Blitz di Israele nello Yemen per salvare famiglia ebrea

Per loro è volato l’ultimo “tappeto magico”, li ha traghettati dalla paura allo stupore, li ha proiettati dalle ombre d’un angusto mondo antico allo scintillio d’acciai e cristalli dell’aeroporto di Tel Aviv. Sono atterrati giovedì e per un giorno Israele ha rivissuto le emozioni dell’operazione “tappeto magico” del 1949 quando gli aerei alleati decollati da Aden riversarono nella terra promessa 49mila ebrei yemeniti. Stavolta sono solo dieci, una madre spaesata, un marito ed un amico sbigottiti e i sette figli da due a 12 anni della famiglia Ben Yisraelis, sette marmocchi dagli occhi sgranati ancora intabarrati negli stracci del passato, mantelli e veli islamici per le fanciulle, austeri e minuscoli completi grigio topo per i maschietti.
Per farli arrivare lì Israele ha montato l’ennesima operazione segreta, ha mosso gli specialisti dell’agenzia ebraica, il Mossad e gli uomini migliori d’aviazione ed esercito. Tutti insieme, tutti in gran silenzio, tutti pronti al peggio pur di strappare dalle grinfie di Al Qaida l’ebreo Said e la sua famiglia. Tutto inizia lo scorso dicembre a Raida, la sperduta cittadina dello Yemen caposaldo dell’ultima dimenticata comunità ebraico cassidica del paese. Sono 280 in tutto, sono gli ultimi ebrei del paese e ufficialmente godono della protezione personale garantita dal presidente Alì Abdullah Salah. A dicembre neppure quella suprema tutela sembra più proteggerli dalle minacce degli Uthi, un gruppo di terroristi locali legati ad Al Qaida. Prima è la volta di Moshe Yaish Nahari, un esponente della comunità di Raida, padre di nove figli, massacrato a sangue freddo davanti a casa. Subito dopo scatta l’offensiva di Gaza e l’odio divampa.
Per Said Ben Yisrael, capo della comunità di Raida, finire nel mirino è quasi automatico. A farglielo capire contribuisce la bomba a mano esplosa nel cortile di casa qualche settimana fa. Le schegge volano ovunque, ma miracolosamente non feriscono nessuno. Said sa che i miracoli non si ripetono. Assieme ad una cinquantina di terrorizzati correligionari chiude casa e fugge nella capitale Saana. A quel punto Moshe Vigdor, direttore generale dell’agenzia ebraica incaricata di monitorare le comunità a rischio, è già sul chi vive e pronto ad intervenire. Prima entrano in azione le cellule in sonno del Mossad in Yemen, individuano Said e la sua famiglia, li avvicinano, cercano di convincerli a lasciare il paese. Quella è forse la parte più complessa e rischiosa dell’operazione. La setta cassidica yemenita è parte integrante dei gruppi ultra-ortodossi che non riconoscono lo stato d’Israele. Un’interferenza rischia di far saltare l’operazione e mettere a rischio gli agenti israeliani.

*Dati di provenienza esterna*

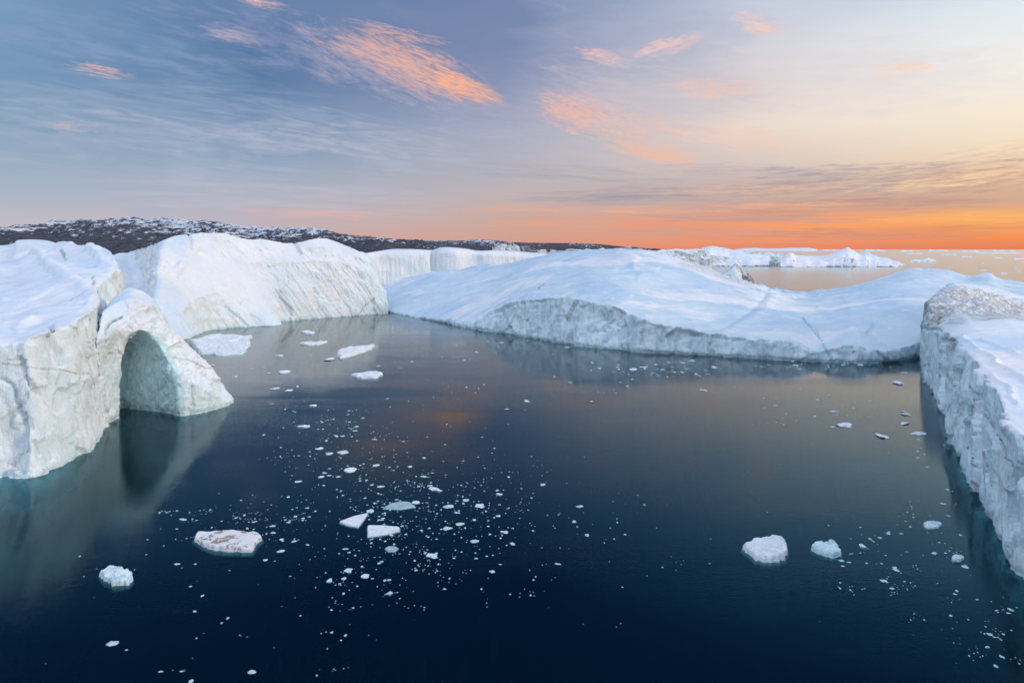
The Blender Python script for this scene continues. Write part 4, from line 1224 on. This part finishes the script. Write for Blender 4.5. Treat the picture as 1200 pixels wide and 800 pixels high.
tn2 = t.node('ShaderNodeTexNoise'); t.put(tn2.inputs['Vector'], t.vec(t.m('DIVIDE', u, t.m('MULTIPLY', I['fu'], 0.30)), t.m('DIVIDE', v, t.m('MULTIPLY', I['fv'], 0.45)), I['seed']))
tn2.inputs['Scale'].default_value = 1.0; tn2.inputs['Detail'].default_value = 2.0; tn2.inputs['Distortion'].default_value = 0.6
k_ = t.m('MULTIPLY', k_, t.ss(tn2.outputs['Fac'], 0.30, 0.62, 0.35, 1.0))
t.put(go.inputs['sky'], t.mix(t.m('MULTIPLY', t.m('MULTIPLY', k_, t.ss(mask, 0, 0.5)), I['strength']), gi.outputs['under'], gi.outputs['over']))
t = wt_nt


def draw_cloud(col, px, py, ang, ru, rv, color, strength, fu, fv, lo, hi, seed, detail=5, rough=0.62, distort=0.8):
    g = t.node('ShaderNodeGroup'); g.node_tree = GR
    vals = dict(a0=azof(px), e0=elof(px, py), c=math.cos(R(ang)), s=math.sin(R(ang)), ru=ru, rv=rv, fu=fu, fv=fv, seed=seed, lo=lo, hi=hi + 0.05,
                detail=detail, rough=rough, distort=distort, strength=strength)
    for n_, x_ in vals.items(): g.inputs[n_].default_value = float(x_)
    g.inputs['over'].default_value = (*lin(color), 1)
    t.put(g.inputs['az'], az); t.put(g.inputs['el'], el); t.put(g.inputs['under'], col)
    return g.outputs['sky']


# broad pale veils on the left
cloud(200, 180, -3, 30, 8, (176, 184, 206), 0.9, 9, 1.3, 0.42, 0.68, 1)
cloud(430, 170, -6, 24, 4, (180, 186, 206), 0.95, 6, 0.7, 0.42, 0.66, 2)
cloud(250, 125, -2, 24, 3, (150, 168, 196), 0.7, 8, 0.8, 0.4, 0.66, 3)
cloud(520, 60, -12, 16, 6, (128, 140, 176), 0.7, 6, 1.5, 0.4, 0.7, 4)
cloud(330, 235, -1, 24, 2.6, (198, 190, 202), 0.7, 9, 0.7, 0.4, 0.66, 5)
cloud(620, 160, -5, 12, 4, (182, 182, 200), 0.6, 5, 0.8, 0.4, 0.66, 15)
# dusky horizon bars
cloud(760, 228, 1, 17, 1.5, (162, 158, 172), 0.9, 8, 0.45, 0.38, 0.62, 6)
cloud(980, 212, 2, 16, 2.4, (168, 156, 164), 0.95, 4.5, 0.36, 0.42, 0.62, 7)
cloud(1130, 205, 5, 11, 2.6, (192, 154, 138), 0.95, 3.2, 0.34, 0.43, 0.64, 8)
cloud(1000, 240, 0, 22, 1.2, (190, 150, 140), 0.8, 7, 0.35, 0.42, 0.62, 9)
cloud(660, 204, -3, 16, 1.4, (170, 168, 184), 0.7, 7, 0.5, 0.4, 0.62, 16)
# glowing streaks near the horizon
cloud(830, 264, -1, 17, 1.1, (244, 150, 116), 0.8, 7, 0.30, 0.42, 0.62, 10)
cloud(1020, 262, 1, 20, 1.3, (252, 168, 108), 0.8, 8, 0.35, 0.40, 0.62, 11)
cloud(700, 246, -1, 18, 0.8, (246, 176, 146), 0.8, 7, 0.30, 0.42, 0.62, 12)
cloud(930, 241, -1, 10, 0.5, (250, 182, 138), 0.85, 5, 0.25, 0.38, 0.6, 13)
cloud(375, 250, -1, 12, 1.0, (228, 180, 172), 0.8, 6, 0.35, 0.42, 0.62, 14)
cloud(900, 282, 0, 34, 0.9, (238, 150, 118), 0.45, 9, 0.3, 0.40, 0.6, 17)
cloud(1170, 200, 3, 8, 1.0, (252, 214, 172), 0.8, 3, 0.35, 0.44, 0.62, 18)
# grey lilac softness, top centre right
cloud(980, 90, -4, 18, 5, (222, 214, 220), 0.5, 7, 1.6, 0.4, 0.66, 19)
cloud(760, 40, -10, 14, 5, (176, 180, 204), 0.6, 6, 1.8, 0.4, 0.7, 20)
# the sunlit cirrus plumes
cloud(445, 78, -16, 13.5, 4.2, (190, 178, 196), 0.85, 3.2, 0.9, 0.40, 0.66, 21, 8, 0.68, 1.2)
cloud(490, 80, -20, 9.5, 3.0, (236, 180, 164), 0.95, 2.6, 0.40, 0.33, 0.55, 22, 6, 0.68, 1.0)
cloud(545, 103, -19, 5.2, 1.25, (252, 182, 146), 1.0, 2.4, 0.26, 0.27, 0.50, 23, 6, 0.66, 0.6)
cloud(420, 60, -14, 7, 1.9, (232, 182, 172), 0.8, 2.4, 0.40, 0.44, 0.64, 24, 6, 0.68, 1.0)
cloud(470, 40, -10, 7, 1.0, (236, 184, 172), 0.8, 2.4, 0.30, 0.42, 0.62, 25, 6, 0.68, 1.0)
cloud(725, 145, -14, 11, 3.4, (240, 194, 176), 1.0, 1.8, 0.30, 0.410, 0.610, 26, 6, 0.70, 1.2)
cloud(668, 130, -16, 4.5, 2.6, (240, 186, 170), 1.0, 1.5, 0.30, 0.350, 0.570, 27, 6, 0.68, 1.2)
cloud(770, 180, -12, 6.5, 1.3, (246, 190, 164), 1.0, 2.0, 0.24, 0.390, 0.550, 28, 6, 0.68, 1.0)
cloud(835, 104, -3, 6, 1.4, (246, 200, 184), 1.0, 3, 0.6, 0.330, 0.590, 29)
cloud(705, 66, -14, 3.5, 1.0, (236, 194, 190), 1.0, 2, 0.4, 0.350, 0.570, 30)
cloud(780, 55, 12, 4.5, 1.2, (234, 200, 198), 1.0, 2.4, 0.5, 0.350, 0.570, 31)
cloud(890, 28, -14, 4, 1.5, (242, 208, 198), 1.0, 2.4, 0.6, 0.40, 0.62, 32)
cloud(1050, 84, 2, 4, 0.9, (255, 214, 184), 1.0, 2.4, 0.4, 0.40, 0.62, 33)
cloud(118, 83, -4, 3.2, 0.8, (238, 190, 178), 0.9, 1.8, 0.18, 0.38, 0.60, 34, 8, 0.66)
cloud(82, 149, 3, 2.6, 0.9, (206, 190, 200), 0.75, 1.6, 0.35, 0.38, 0.60, 35, 8, 0.66)
cloud(275, 42, -6, 4.5, 1.2, (204, 182, 196), 0.75, 2.2, 0.35, 0.42, 0.62, 36, 8, 0.68)
cloud(305, 3, -6, 3.0, 0.7, (238, 196, 190), 0.85, 2, 0.3, 0.36, 0.58, 37, 8, 0.66)
cloud(150, 60, -4, 20, 4.5, (140, 164, 196), 0.6, 7, 1.1, 0.40, 0.66, 40)
cloud(330, 50, -8, 16, 4.0, (150, 156, 190), 0.7, 4, 0.8, 0.42, 0.66, 41)
cloud(560, 130, -8, 12, 3.5, (170, 170, 196), 0.7, 4, 0.7, 0.42, 0.66, 42)
cloud(760, 110, -8, 16, 5.5, (206, 196, 206), 0.7, 4, 0.8, 0.370, 0.630, 43)
cloud(860, 160, -10, 9, 2.0, (246, 206, 186), 0.7, 2.4, 0.3, 0.390, 0.590, 44)
cloud(1090, 216, 3, 11, 0.9, (250, 216, 178), 0.85, 3, 0.22, 0.44, 0.60, 45)
cloud(900, 222, 0, 14, 0.9, (238, 190, 160), 0.7, 4, 0.22, 0.390, 0.550, 46)
cloud(840, 200, -2, 10, 1.0, (192, 178, 182), 0.8, 4, 0.3, 0.370, 0.570, 47)
cloud(1000, 274, 0, 20, 0.9, (212, 150, 130), 1.0, 6, 0.22, 0.410, 0.550, 48)
cloud(800, 272, 0, 16, 0.8, (214, 160, 146), 1.0, 6, 0.20, 0.400, 0.550, 49)
cloud(1120, 256, 0, 10, 1.0, (255, 190, 112), 0.8, 5, 0.22, 0.44, 0.60, 50)
cloud(880, 256, -1, 18, 0.7, (196, 160, 154), 0.95, 7, 0.20, 0.40, 0.56, 52)
cloud(1120, 268, 1, 14, 0.7, (232, 150, 104), 0.9, 6, 0.16, 0.42, 0.56, 53)
cloud(960, 288, 0, 26, 0.35, (226, 140, 122), 0.8, 8, 0.12, 0.40, 0.58, 54)
cloud(640, 262, 0, 12, 0.7, (238, 166, 136), 0.7, 5, 0.2, 0.44, 0.60, 51)
cloud(1100, 190, 4, 14, 1.6, (238, 208, 178), 0.7, 4, 0.45, 0.42, 0.64, 38)

nish = t.node('ShaderNodeTexSky'); nish.sky_type = 'NISHITA'; nish.sun_disc = False
nish.sun_elevation = R(4.0); nish.sun_rotation = R(103.0); nish.altitude = 60
sky_phys = t.mix(1.0, nish.outputs[0], (0.003, 0.003, 0.003), 'MULTIPLY')
# unseen sky above, behind and far left brightened to add fill on ice
gain = t.m('ADD', t.m('ADD', 0.97, t.ss(el, 40, 60, 0, 0.60)), t.m('ADD', t.ss(t.m('ABSOLUTE', az), 95, 150, 0, 0.25), t.ss(az, -48, -80, 0, 0.45)))


def background(c):
    g = t.node('ShaderNodeVectorMath', operation='SCALE'); t.put(g.inputs[0], c); t.put(g.inputs[3], gain)
    b = t.node('ShaderNodeBackground'); t.put(b.inputs[0], t.mix(1.0, g.outputs[0], sky_phys, 'ADD'))
    return b.outputs[0]


shader = background(base_sky(-180, 180))
low = t.m('LESS_THAN', el, 27.0)
edges = [-50, -28, -16, -6, 3, 12, 22, 32, 52]
for lo, hi in zip(edges[:-1], edges[1:]):
    c = base_sky(lo, hi)
    for a, k in ALL:
        ac = azof(a[0]); ext = max(abs(a[3] * math.cos(R(a[2]))), abs(a[4] * math.sin(R(a[2])))) + 1.0
        if ac + ext < lo or ac - ext > hi: continue
        c = draw_cloud(c, *a, **k)
    ins = t.m('MULTIPLY', t.m('MULTIPLY', t.m('GREATER_THAN', az, float(lo)), t.m('LESS_THAN', az, hi + 1e-4)), low)
    mxs = t.node('ShaderNodeMixShader'); t.put(mxs.inputs[0], ins); t.l.new(shader, mxs.inputs[1]); t.l.new(background(c), mxs.inputs[2])
    shader = mxs.outputs[0]
t.l.new(shader, out.inputs[0])
world.cycles.sampling_method = 'NONE'

# ------------------------------------------------------------------ low soft sun, off to the right
sl = bpy.data.lights.new('sun', 'SUN'); sl.energy = 1.55; sl.angle = R(14); sl.color = (1.0, 0.86, 0.70)
so = bpy.data.objects.new('sun', sl); COL.objects.link(so)
saz, sel = R(103), R(14)
d = Vector((math.sin(saz) * math.cos(sel), math.cos(saz) * math.cos(sel), math.sin(sel)))
so.rotation_euler = d.to_track_quat('Z', 'Y').to_euler()
so.location = (0, 0, 500)

# ------------------------------------------------------------------ camera
cam = bpy.data.cameras.new('camera'); co_ = bpy.data.objects.new('camera', cam); COL.objects.link(co_)
co_.location = (0, 0, H); co_.rotation_euler = (R(90), 0, 0)
cam.sensor_width = 36; cam.lens = 36 * F / 1200
cam.shift_y = -(400 - HY) / 1200
cam.clip_start = 1; cam.clip_end = 300000
sc.camera = co_
vs_ = sc.view_settings
vs_.view_transform = 'Standard'; vs_.look = 'None'; vs_.exposure = 0.0; vs_.gamma = 1.0; vs_.use_curve_mapping = False
sc.cycles.max_bounces = 6; sc.cycles.diffuse_bounces = 3; sc.cycles.glossy_bounces = 3
print('fragments', count[0])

Il piano studiato per settimane si chiude tra mercoledì notte e giovedì con un accelerazione fulminea. «Hanno detto che bisognava partire e non abbiamo potuto prendere niente, abbiamo chiuso casa e abbiamo seguito quegli uomini», racconta la piccola e stralunata Esther alle telecamere delle televisioni israeliane. Dietro se la ride soddisfatto Moshe Vigdor.

«Sono entusiasta perchè abbiamo concluso un’operazione veramente delicata, ma anche consapevole di dover stare ancora all’erta - ammette il direttore generale dell’Agenzia ebraica - seguiamo da vicino la situazione della comunità ebraica yemenita e da quanto vediamo il nostro lavoro laggiù non sembra affatto concluso». Nelle prossime settimane, insomma, nuovi “tappeti magici” potrebbero spiccare il volo.